From Disgust to Humanity, by Martha C. Nussbaum
Amid a flailing economy at home and continuing U.S. military engagement abroad, issues of sexuality retain a prominent place on the American political agenda. Do Americans simply have a prurient obsession with what others do in the privacy of their bedrooms, or do the continuing debates about sexual orientation reflect deeper divisions in our culture? What is the root reason that gay, lesbian, bisexual and transgender people are so widely perceived as deviant? How should the Christian community respond to the many contentious issues that arise from differences in sexual orientation?
Same-sex marriage is now fully legal in six states plus the District of Columbia. The U.S. military's controversial "don't ask, don't tell" policy has been repealed. LGBT clergy increasingly are welcomed as leaders of mainline Protestant and Jewish congregations. Poll after poll indicates growing tolerance of LGBT people among the American public—particularly among younger people. Some perceive the coming of LGBT equality as inevitable and rejoice, while others lament the passing of yet another element of traditional American morality. Cultural change is always welcomed by some and profoundly resisted by others.

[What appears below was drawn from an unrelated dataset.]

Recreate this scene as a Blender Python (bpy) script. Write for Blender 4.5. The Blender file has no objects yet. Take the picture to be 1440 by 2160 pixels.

In From Disgust to Humanity, legal scholar Martha Nussbaum of the University of Chicago moves through the rhetoric surrounding homosexuality and asserts that aversion to LGBT people, and thus opposition to their social equality, is rooted in the "politics of disgust": dominant groups' tendency to label particular beliefs, practices and innate characteristics as not just anathema but physically disgusting, which legitimizes systematic mistreatment of people who embody the undesirable beliefs, practices or characteristics.